▶ Available records
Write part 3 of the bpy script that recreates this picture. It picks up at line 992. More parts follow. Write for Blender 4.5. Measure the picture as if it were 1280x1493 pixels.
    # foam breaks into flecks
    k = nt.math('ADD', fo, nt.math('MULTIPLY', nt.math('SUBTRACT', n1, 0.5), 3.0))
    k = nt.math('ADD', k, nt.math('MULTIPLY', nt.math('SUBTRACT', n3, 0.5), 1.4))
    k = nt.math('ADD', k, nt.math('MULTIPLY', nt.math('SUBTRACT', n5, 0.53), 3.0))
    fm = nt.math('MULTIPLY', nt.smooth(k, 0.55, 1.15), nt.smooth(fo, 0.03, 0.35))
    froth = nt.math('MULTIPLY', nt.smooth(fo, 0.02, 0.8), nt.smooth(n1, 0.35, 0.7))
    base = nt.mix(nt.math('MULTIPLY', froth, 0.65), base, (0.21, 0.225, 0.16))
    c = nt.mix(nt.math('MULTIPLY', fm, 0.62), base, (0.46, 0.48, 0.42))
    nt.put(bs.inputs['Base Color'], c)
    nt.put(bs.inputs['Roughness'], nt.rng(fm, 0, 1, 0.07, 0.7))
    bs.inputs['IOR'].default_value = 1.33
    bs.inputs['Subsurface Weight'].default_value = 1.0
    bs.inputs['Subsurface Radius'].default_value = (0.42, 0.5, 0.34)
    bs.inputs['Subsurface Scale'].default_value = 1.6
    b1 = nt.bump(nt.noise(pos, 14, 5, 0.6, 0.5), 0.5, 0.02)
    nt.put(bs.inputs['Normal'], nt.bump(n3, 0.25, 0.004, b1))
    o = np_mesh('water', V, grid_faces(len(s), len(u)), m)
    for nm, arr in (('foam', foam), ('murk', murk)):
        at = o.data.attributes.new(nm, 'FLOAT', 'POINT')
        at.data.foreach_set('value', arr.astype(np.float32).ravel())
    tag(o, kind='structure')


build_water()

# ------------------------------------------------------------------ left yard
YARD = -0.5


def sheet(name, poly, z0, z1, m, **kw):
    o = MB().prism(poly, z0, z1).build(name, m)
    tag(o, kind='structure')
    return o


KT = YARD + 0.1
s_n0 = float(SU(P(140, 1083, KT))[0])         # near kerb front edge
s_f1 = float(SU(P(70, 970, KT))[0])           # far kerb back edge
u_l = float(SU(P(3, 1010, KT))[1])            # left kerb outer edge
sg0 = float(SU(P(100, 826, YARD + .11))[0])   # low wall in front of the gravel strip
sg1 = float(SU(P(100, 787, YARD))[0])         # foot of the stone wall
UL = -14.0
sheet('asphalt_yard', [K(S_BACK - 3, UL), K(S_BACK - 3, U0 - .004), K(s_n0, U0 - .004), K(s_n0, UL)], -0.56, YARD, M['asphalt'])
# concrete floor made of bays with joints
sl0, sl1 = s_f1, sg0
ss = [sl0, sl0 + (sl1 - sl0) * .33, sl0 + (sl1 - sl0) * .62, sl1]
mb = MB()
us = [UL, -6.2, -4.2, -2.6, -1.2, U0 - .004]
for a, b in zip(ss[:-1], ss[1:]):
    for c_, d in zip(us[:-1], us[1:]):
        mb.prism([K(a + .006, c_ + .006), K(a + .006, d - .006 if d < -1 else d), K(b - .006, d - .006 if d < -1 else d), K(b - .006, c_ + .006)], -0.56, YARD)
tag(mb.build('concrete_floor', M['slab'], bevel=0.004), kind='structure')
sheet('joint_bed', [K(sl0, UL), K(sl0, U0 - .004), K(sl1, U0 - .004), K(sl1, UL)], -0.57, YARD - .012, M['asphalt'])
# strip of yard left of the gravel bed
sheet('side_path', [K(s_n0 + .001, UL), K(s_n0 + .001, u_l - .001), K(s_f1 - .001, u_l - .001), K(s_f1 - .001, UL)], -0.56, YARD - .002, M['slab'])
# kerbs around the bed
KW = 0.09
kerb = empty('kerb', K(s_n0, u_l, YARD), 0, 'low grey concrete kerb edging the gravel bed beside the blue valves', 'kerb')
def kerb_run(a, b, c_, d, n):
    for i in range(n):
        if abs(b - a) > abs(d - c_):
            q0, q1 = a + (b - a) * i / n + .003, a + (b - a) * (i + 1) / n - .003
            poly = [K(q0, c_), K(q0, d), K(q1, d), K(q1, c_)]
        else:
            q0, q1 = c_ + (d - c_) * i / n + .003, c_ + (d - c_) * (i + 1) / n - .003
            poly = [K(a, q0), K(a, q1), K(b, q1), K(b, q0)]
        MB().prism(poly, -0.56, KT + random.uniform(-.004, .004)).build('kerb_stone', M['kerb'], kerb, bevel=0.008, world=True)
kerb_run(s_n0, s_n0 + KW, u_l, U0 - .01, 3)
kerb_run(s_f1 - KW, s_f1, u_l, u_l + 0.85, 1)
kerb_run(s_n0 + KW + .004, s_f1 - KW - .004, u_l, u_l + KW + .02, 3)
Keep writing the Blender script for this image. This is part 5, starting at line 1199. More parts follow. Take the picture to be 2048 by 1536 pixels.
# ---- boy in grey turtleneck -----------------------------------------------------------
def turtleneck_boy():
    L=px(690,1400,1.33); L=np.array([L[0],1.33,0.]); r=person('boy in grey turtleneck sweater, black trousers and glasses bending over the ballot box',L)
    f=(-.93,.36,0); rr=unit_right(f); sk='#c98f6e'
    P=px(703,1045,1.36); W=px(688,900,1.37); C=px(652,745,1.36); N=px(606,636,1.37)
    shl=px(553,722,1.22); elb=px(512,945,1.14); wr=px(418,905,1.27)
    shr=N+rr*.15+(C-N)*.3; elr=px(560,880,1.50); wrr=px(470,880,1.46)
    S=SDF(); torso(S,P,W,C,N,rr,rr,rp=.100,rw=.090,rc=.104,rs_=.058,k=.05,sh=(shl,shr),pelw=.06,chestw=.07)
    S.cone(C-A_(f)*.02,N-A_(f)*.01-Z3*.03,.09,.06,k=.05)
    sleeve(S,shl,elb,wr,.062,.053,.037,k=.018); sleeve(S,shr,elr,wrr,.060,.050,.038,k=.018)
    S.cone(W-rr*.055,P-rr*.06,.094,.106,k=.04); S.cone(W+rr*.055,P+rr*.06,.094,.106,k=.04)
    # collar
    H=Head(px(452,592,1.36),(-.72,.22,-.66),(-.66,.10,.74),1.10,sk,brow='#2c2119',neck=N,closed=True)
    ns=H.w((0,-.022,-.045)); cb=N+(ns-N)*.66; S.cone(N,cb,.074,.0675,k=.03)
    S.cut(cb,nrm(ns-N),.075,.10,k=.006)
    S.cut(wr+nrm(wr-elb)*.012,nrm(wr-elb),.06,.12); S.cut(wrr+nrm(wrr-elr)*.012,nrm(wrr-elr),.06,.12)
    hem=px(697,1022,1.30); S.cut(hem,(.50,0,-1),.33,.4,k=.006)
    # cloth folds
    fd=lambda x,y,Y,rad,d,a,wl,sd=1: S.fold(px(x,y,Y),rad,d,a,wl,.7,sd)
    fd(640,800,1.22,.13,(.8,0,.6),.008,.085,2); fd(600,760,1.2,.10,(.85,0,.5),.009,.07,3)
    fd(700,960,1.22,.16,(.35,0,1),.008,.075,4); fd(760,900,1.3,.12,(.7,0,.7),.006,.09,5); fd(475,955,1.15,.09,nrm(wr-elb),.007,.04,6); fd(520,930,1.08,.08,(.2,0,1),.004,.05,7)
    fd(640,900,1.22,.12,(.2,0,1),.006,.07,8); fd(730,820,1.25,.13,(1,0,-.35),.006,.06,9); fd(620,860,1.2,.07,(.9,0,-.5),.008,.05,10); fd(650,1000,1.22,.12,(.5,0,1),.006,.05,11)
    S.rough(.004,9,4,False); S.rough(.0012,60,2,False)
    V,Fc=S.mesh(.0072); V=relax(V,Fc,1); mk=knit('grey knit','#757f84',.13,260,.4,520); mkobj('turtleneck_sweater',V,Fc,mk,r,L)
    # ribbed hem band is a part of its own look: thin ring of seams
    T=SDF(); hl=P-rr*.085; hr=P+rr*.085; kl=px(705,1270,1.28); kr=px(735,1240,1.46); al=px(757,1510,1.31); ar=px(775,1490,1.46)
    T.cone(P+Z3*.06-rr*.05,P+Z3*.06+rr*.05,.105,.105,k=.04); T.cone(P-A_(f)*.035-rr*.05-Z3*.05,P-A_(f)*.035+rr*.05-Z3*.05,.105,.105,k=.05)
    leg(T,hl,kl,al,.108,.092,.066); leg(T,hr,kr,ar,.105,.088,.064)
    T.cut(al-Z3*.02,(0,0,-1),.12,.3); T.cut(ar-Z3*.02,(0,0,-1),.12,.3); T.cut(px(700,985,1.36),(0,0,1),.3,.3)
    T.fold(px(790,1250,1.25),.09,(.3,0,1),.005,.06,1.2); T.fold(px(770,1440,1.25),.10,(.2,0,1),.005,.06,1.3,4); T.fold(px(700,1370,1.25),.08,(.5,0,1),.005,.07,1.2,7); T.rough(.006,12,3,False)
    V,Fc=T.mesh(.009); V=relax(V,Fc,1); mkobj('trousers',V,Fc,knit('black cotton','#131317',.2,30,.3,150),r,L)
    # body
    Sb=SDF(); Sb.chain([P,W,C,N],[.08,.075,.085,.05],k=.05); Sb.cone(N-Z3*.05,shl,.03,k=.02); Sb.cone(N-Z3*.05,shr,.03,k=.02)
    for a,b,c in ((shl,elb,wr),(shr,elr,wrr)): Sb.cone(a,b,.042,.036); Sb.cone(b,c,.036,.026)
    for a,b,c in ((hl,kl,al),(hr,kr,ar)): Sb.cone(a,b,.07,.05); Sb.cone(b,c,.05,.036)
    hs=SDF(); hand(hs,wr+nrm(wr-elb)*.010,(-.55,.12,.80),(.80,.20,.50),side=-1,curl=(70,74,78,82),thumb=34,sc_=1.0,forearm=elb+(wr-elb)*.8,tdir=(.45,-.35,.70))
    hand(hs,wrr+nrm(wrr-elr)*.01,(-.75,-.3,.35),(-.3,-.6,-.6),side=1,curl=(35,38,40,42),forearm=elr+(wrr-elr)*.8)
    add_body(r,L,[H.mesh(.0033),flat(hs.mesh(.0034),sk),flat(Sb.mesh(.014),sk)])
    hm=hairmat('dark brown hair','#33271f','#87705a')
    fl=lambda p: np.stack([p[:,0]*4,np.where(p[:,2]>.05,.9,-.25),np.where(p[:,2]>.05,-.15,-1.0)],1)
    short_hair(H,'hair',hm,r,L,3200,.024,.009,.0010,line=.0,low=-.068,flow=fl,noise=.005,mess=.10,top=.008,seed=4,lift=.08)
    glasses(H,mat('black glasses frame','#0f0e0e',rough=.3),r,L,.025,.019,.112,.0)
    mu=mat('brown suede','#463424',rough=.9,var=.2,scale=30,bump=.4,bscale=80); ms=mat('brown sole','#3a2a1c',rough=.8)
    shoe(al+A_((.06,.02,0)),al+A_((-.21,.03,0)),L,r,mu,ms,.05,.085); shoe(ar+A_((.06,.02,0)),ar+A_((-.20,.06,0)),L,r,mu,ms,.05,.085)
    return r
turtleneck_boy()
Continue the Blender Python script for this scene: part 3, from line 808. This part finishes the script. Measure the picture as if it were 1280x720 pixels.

▶ Set problem
Provide only the number of lines in the entries that hold the word "were".

▶ Correct output
2